-- BEGIN DATA EXTRACT --
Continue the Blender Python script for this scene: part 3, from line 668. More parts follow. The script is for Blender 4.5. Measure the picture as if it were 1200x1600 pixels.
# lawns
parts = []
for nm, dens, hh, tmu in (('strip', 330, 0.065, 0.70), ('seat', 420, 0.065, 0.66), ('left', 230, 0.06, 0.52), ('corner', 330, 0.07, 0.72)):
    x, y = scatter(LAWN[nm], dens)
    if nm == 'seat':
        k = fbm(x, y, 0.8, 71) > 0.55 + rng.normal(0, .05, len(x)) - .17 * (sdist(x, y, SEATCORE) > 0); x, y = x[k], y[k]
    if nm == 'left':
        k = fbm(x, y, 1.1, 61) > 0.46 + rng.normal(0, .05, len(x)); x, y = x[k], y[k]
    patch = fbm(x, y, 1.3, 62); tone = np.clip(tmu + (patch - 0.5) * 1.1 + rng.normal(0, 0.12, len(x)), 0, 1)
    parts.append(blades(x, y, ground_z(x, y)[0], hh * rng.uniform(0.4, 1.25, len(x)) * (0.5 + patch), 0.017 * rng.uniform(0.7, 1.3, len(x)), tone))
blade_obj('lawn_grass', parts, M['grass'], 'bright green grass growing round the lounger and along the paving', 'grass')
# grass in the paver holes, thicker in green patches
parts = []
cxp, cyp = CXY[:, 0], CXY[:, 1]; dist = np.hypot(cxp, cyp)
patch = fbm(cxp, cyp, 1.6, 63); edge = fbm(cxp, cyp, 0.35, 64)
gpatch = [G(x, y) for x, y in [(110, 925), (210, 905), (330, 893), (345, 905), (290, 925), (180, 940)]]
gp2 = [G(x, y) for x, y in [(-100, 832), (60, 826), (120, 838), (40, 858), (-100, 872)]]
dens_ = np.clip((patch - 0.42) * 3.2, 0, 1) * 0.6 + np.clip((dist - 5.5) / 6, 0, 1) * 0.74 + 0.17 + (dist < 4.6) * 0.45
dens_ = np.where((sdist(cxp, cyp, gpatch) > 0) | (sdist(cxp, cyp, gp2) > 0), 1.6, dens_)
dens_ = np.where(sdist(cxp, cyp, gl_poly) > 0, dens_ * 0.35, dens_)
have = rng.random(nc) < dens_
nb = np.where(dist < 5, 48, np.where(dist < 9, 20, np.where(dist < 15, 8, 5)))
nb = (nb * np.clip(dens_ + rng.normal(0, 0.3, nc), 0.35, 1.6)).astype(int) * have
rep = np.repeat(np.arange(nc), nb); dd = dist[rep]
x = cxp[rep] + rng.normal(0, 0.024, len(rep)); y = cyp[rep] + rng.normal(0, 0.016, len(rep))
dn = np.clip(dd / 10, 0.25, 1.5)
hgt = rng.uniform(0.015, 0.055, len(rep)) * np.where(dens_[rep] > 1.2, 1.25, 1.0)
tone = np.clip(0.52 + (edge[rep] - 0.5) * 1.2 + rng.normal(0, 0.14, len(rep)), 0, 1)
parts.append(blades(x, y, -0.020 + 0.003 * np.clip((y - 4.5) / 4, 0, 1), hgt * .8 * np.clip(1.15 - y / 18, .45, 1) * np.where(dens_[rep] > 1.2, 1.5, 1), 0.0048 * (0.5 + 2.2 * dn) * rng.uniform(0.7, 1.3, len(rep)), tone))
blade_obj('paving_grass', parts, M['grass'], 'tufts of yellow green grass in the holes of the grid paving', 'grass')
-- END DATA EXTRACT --
Set down all of the data above, word for word.

COMPLETED EXERCISE —
Continue the Blender Python script for this scene: part 3, from line 668. More parts follow. The script is for Blender 4.5. Measure the picture as if it were 1200x1600 pixels.
# lawns
parts = []
for nm, dens, hh, tmu in (('strip', 330, 0.065, 0.70), ('seat', 420, 0.065, 0.66), ('left', 230, 0.06, 0.52), ('corner', 330, 0.07, 0.72)):
    x, y = scatter(LAWN[nm], dens)
    if nm == 'seat':
        k = fbm(x, y, 0.8, 71) > 0.55 + rng.normal(0, .05, len(x)) - .17 * (sdist(x, y, SEATCORE) > 0); x, y = x[k], y[k]
    if nm == 'left':
        k = fbm(x, y, 1.1, 61) > 0.46 + rng.normal(0, .05, len(x)); x, y = x[k], y[k]
    patch = fbm(x, y, 1.3, 62); tone = np.clip(tmu + (patch - 0.5) * 1.1 + rng.normal(0, 0.12, len(x)), 0, 1)
    parts.append(blades(x, y, ground_z(x, y)[0], hh * rng.uniform(0.4, 1.25, len(x)) * (0.5 + patch), 0.017 * rng.uniform(0.7, 1.3, len(x)), tone))
blade_obj('lawn_grass', parts, M['grass'], 'bright green grass growing round the lounger and along the paving', 'grass')
# grass in the paver holes, thicker in green patches
parts = []
cxp, cyp = CXY[:, 0], CXY[:, 1]; dist = np.hypot(cxp, cyp)
patch = fbm(cxp, cyp, 1.6, 63); edge = fbm(cxp, cyp, 0.35, 64)
gpatch = [G(x, y) for x, y in [(110, 925), (210, 905), (330, 893), (345, 905), (290, 925), (180, 940)]]
gp2 = [G(x, y) for x, y in [(-100, 832), (60, 826), (120, 838), (40, 858), (-100, 872)]]
dens_ = np.clip((patch - 0.42) * 3.2, 0, 1) * 0.6 + np.clip((dist - 5.5) / 6, 0, 1) * 0.74 + 0.17 + (dist < 4.6) * 0.45
dens_ = np.where((sdist(cxp, cyp, gpatch) > 0) | (sdist(cxp, cyp, gp2) > 0), 1.6, dens_)
dens_ = np.where(sdist(cxp, cyp, gl_poly) > 0, dens_ * 0.35, dens_)
have = rng.random(nc) < dens_
nb = np.where(dist < 5, 48, np.where(dist < 9, 20, np.where(dist < 15, 8, 5)))
nb = (nb * np.clip(dens_ + rng.normal(0, 0.3, nc), 0.35, 1.6)).astype(int) * have
rep = np.repeat(np.arange(nc), nb); dd = dist[rep]
x = cxp[rep] + rng.normal(0, 0.024, len(rep)); y = cyp[rep] + rng.normal(0, 0.016, len(rep))
dn = np.clip(dd / 10, 0.25, 1.5)
hgt = rng.uniform(0.015, 0.055, len(rep)) * np.where(dens_[rep] > 1.2, 1.25, 1.0)
tone = np.clip(0.52 + (edge[rep] - 0.5) * 1.2 + rng.normal(0, 0.14, len(rep)), 0, 1)
parts.append(blades(x, y, -0.020 + 0.003 * np.clip((y - 4.5) / 4, 0, 1), hgt * .8 * np.clip(1.15 - y / 18, .45, 1) * np.where(dens_[rep] > 1.2, 1.5, 1), 0.0048 * (0.5 + 2.2 * dn) * rng.uniform(0.7, 1.3, len(rep)), tone))
blade_obj('paving_grass', parts, M['grass'], 'tufts of yellow green grass in the holes of the grid paving', 'grass')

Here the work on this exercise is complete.